* **Provided data**
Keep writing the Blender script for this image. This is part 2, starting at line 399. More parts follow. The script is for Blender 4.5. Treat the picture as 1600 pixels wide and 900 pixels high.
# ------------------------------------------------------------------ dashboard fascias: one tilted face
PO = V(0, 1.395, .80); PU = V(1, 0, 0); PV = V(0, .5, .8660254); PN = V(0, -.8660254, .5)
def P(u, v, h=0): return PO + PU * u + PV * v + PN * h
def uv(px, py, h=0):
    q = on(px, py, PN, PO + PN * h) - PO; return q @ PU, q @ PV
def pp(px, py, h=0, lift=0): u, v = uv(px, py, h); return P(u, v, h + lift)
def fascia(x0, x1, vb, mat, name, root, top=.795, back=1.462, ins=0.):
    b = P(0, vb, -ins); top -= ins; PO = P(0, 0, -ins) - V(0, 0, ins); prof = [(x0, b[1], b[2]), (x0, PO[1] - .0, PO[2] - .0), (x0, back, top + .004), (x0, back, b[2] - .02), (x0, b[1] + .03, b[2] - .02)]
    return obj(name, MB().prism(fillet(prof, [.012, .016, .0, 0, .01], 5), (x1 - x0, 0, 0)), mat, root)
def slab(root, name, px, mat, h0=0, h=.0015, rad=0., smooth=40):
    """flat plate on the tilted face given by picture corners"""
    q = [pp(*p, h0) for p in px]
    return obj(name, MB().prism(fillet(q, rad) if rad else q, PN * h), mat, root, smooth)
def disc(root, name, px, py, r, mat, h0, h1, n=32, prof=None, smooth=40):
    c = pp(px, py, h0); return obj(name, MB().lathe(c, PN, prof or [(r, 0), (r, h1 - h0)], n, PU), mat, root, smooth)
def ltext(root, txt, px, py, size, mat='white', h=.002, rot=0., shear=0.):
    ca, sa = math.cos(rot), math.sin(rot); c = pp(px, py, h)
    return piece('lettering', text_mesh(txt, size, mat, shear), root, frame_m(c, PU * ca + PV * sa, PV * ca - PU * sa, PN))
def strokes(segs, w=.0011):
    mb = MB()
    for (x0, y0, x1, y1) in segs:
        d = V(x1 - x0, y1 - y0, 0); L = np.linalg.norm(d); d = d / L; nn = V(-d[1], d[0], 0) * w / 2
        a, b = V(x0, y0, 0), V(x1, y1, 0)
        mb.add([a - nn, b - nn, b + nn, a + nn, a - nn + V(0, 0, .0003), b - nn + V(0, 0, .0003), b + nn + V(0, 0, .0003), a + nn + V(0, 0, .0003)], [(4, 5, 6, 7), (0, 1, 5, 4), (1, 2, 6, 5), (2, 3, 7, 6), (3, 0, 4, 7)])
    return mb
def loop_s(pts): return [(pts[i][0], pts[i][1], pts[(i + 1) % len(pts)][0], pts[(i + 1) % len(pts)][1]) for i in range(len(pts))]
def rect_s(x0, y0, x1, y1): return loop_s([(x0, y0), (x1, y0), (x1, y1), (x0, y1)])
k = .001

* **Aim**
Repeat the data above, word for word.

* **Output of the task**
Keep writing the Blender script for this image. This is part 2, starting at line 399. More parts follow. The script is for Blender 4.5. Treat the picture as 1600 pixels wide and 900 pixels high.
# ------------------------------------------------------------------ dashboard fascias: one tilted face
PO = V(0, 1.395, .80); PU = V(1, 0, 0); PV = V(0, .5, .8660254); PN = V(0, -.8660254, .5)
def P(u, v, h=0): return PO + PU * u + PV * v + PN * h
def uv(px, py, h=0):
    q = on(px, py, PN, PO + PN * h) - PO; return q @ PU, q @ PV
def pp(px, py, h=0, lift=0): u, v = uv(px, py, h); return P(u, v, h + lift)
def fascia(x0, x1, vb, mat, name, root, top=.795, back=1.462, ins=0.):
    b = P(0, vb, -ins); top -= ins; PO = P(0, 0, -ins) - V(0, 0, ins); prof = [(x0, b[1], b[2]), (x0, PO[1] - .0, PO[2] - .0), (x0, back, top + .004), (x0, back, b[2] - .02), (x0, b[1] + .03, b[2] - .02)]
    return obj(name, MB().prism(fillet(prof, [.012, .016, .0, 0, .01], 5), (x1 - x0, 0, 0)), mat, root)
def slab(root, name, px, mat, h0=0, h=.0015, rad=0., smooth=40):
    """flat plate on the tilted face given by picture corners"""
    q = [pp(*p, h0) for p in px]
    return obj(name, MB().prism(fillet(q, rad) if rad else q, PN * h), mat, root, smooth)
def disc(root, name, px, py, r, mat, h0, h1, n=32, prof=None, smooth=40):
    c = pp(px, py, h0); return obj(name, MB().lathe(c, PN, prof or [(r, 0), (r, h1 - h0)], n, PU), mat, root, smooth)
def ltext(root, txt, px, py, size, mat='white', h=.002, rot=0., shear=0.):
    ca, sa = math.cos(rot), math.sin(rot); c = pp(px, py, h)
    return piece('lettering', text_mesh(txt, size, mat, shear), root, frame_m(c, PU * ca + PV * sa, PV * ca - PU * sa, PN))
def strokes(segs, w=.0011):
    mb = MB()
    for (x0, y0, x1, y1) in segs:
        d = V(x1 - x0, y1 - y0, 0); L = np.linalg.norm(d); d = d / L; nn = V(-d[1], d[0], 0) * w / 2
        a, b = V(x0, y0, 0), V(x1, y1, 0)
        mb.add([a - nn, b - nn, b + nn, a + nn, a - nn + V(0, 0, .0003), b - nn + V(0, 0, .0003), b + nn + V(0, 0, .0003), a + nn + V(0, 0, .0003)], [(4, 5, 6, 7), (0, 1, 5, 4), (1, 2, 6, 5), (2, 3, 7, 6), (3, 0, 4, 7)])
    return mb
def loop_s(pts): return [(pts[i][0], pts[i][1], pts[(i + 1) % len(pts)][0], pts[(i + 1) % len(pts)][1]) for i in range(len(pts))]
def rect_s(x0, y0, x1, y1): return loop_s([(x0, y0), (x1, y0), (x1, y1), (x0, y1)])
k = .001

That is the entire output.